• _What needs to be done_
Set down the material below in full, matching it exactly.

• _Material_
==================================================

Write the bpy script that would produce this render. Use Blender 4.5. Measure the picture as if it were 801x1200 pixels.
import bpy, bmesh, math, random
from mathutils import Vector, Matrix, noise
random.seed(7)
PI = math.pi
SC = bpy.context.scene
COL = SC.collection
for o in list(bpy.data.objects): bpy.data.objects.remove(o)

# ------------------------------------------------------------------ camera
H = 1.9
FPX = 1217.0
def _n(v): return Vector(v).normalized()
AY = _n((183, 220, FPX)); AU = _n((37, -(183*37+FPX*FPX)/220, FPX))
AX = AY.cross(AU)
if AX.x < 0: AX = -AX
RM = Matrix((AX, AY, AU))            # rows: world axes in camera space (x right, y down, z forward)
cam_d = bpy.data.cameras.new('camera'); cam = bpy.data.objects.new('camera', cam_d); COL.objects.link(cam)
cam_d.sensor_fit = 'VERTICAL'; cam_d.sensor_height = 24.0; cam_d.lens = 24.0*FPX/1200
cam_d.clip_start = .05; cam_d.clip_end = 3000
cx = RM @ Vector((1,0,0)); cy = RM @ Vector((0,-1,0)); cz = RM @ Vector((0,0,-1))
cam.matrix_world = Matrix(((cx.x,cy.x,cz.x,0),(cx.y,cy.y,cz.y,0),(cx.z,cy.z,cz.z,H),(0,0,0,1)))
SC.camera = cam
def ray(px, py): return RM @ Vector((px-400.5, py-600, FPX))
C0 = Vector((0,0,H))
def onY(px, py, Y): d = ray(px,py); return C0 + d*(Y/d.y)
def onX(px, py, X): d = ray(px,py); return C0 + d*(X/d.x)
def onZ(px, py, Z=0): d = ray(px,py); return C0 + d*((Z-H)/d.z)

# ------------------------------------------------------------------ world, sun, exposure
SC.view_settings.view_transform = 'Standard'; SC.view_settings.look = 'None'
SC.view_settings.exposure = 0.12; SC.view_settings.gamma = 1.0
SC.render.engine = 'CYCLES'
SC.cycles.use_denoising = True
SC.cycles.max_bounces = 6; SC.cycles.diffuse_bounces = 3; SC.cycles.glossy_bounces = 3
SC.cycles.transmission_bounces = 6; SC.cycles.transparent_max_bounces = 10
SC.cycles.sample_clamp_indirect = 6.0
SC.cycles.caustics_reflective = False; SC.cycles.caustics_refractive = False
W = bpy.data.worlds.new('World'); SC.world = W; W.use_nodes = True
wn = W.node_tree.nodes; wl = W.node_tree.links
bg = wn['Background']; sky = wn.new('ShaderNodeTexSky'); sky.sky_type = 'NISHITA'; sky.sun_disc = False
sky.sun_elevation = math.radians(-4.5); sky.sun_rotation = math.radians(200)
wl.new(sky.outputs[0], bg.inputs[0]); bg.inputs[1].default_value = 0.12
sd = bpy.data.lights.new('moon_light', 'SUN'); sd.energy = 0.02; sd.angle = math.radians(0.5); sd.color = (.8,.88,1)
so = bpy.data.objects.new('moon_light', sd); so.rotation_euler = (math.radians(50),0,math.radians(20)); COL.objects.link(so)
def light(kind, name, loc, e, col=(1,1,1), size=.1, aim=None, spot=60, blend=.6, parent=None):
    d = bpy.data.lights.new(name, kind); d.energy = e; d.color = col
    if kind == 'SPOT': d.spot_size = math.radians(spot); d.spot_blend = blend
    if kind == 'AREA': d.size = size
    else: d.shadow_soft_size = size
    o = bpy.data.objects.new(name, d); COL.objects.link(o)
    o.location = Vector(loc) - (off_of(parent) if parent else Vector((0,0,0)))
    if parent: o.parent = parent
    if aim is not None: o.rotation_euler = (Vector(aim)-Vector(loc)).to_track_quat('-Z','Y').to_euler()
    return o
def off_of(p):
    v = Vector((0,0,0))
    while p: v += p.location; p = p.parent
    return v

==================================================

• _Task result_
Write the bpy script that would produce this render. Use Blender 4.5. Measure the picture as if it were 801x1200 pixels.
import bpy, bmesh, math, random
from mathutils import Vector, Matrix, noise
random.seed(7)
PI = math.pi
SC = bpy.context.scene
COL = SC.collection
for o in list(bpy.data.objects): bpy.data.objects.remove(o)

# ------------------------------------------------------------------ camera
H = 1.9
FPX = 1217.0
def _n(v): return Vector(v).normalized()
AY = _n((183, 220, FPX)); AU = _n((37, -(183*37+FPX*FPX)/220, FPX))
AX = AY.cross(AU)
if AX.x < 0: AX = -AX
RM = Matrix((AX, AY, AU))            # rows: world axes in camera space (x right, y down, z forward)
cam_d = bpy.data.cameras.new('camera'); cam = bpy.data.objects.new('camera', cam_d); COL.objects.link(cam)
cam_d.sensor_fit = 'VERTICAL'; cam_d.sensor_height = 24.0; cam_d.lens = 24.0*FPX/1200
cam_d.clip_start = .05; cam_d.clip_end = 3000
cx = RM @ Vector((1,0,0)); cy = RM @ Vector((0,-1,0)); cz = RM @ Vector((0,0,-1))
cam.matrix_world = Matrix(((cx.x,cy.x,cz.x,0),(cx.y,cy.y,cz.y,0),(cx.z,cy.z,cz.z,H),(0,0,0,1)))
SC.camera = cam
def ray(px, py): return RM @ Vector((px-400.5, py-600, FPX))
C0 = Vector((0,0,H))
def onY(px, py, Y): d = ray(px,py); return C0 + d*(Y/d.y)
def onX(px, py, X): d = ray(px,py); return C0 + d*(X/d.x)
def onZ(px, py, Z=0): d = ray(px,py); return C0 + d*((Z-H)/d.z)

# ------------------------------------------------------------------ world, sun, exposure
SC.view_settings.view_transform = 'Standard'; SC.view_settings.look = 'None'
SC.view_settings.exposure = 0.12; SC.view_settings.gamma = 1.0
SC.render.engine = 'CYCLES'
SC.cycles.use_denoising = True
SC.cycles.max_bounces = 6; SC.cycles.diffuse_bounces = 3; SC.cycles.glossy_bounces = 3
SC.cycles.transmission_bounces = 6; SC.cycles.transparent_max_bounces = 10
SC.cycles.sample_clamp_indirect = 6.0
SC.cycles.caustics_reflective = False; SC.cycles.caustics_refractive = False
W = bpy.data.worlds.new('World'); SC.world = W; W.use_nodes = True
wn = W.node_tree.nodes; wl = W.node_tree.links
bg = wn['Background']; sky = wn.new('ShaderNodeTexSky'); sky.sky_type = 'NISHITA'; sky.sun_disc = False
sky.sun_elevation = math.radians(-4.5); sky.sun_rotation = math.radians(200)
wl.new(sky.outputs[0], bg.inputs[0]); bg.inputs[1].default_value = 0.12
sd = bpy.data.lights.new('moon_light', 'SUN'); sd.energy = 0.02; sd.angle = math.radians(0.5); sd.color = (.8,.88,1)
so = bpy.data.objects.new('moon_light', sd); so.rotation_euler = (math.radians(50),0,math.radians(20)); COL.objects.link(so)
def light(kind, name, loc, e, col=(1,1,1), size=.1, aim=None, spot=60, blend=.6, parent=None):
    d = bpy.data.lights.new(name, kind); d.energy = e; d.color = col
    if kind == 'SPOT': d.spot_size = math.radians(spot); d.spot_blend = blend
    if kind == 'AREA': d.size = size
    else: d.shadow_soft_size = size
    o = bpy.data.objects.new(name, d); COL.objects.link(o)
    o.location = Vector(loc) - (off_of(parent) if parent else Vector((0,0,0)))
    if parent: o.parent = parent
    if aim is not None: o.rotation_euler = (Vector(aim)-Vector(loc)).to_track_quat('-Z','Y').to_euler()
    return o
def off_of(p):
    v = Vector((0,0,0))
    while p: v += p.location; p = p.parent
    return v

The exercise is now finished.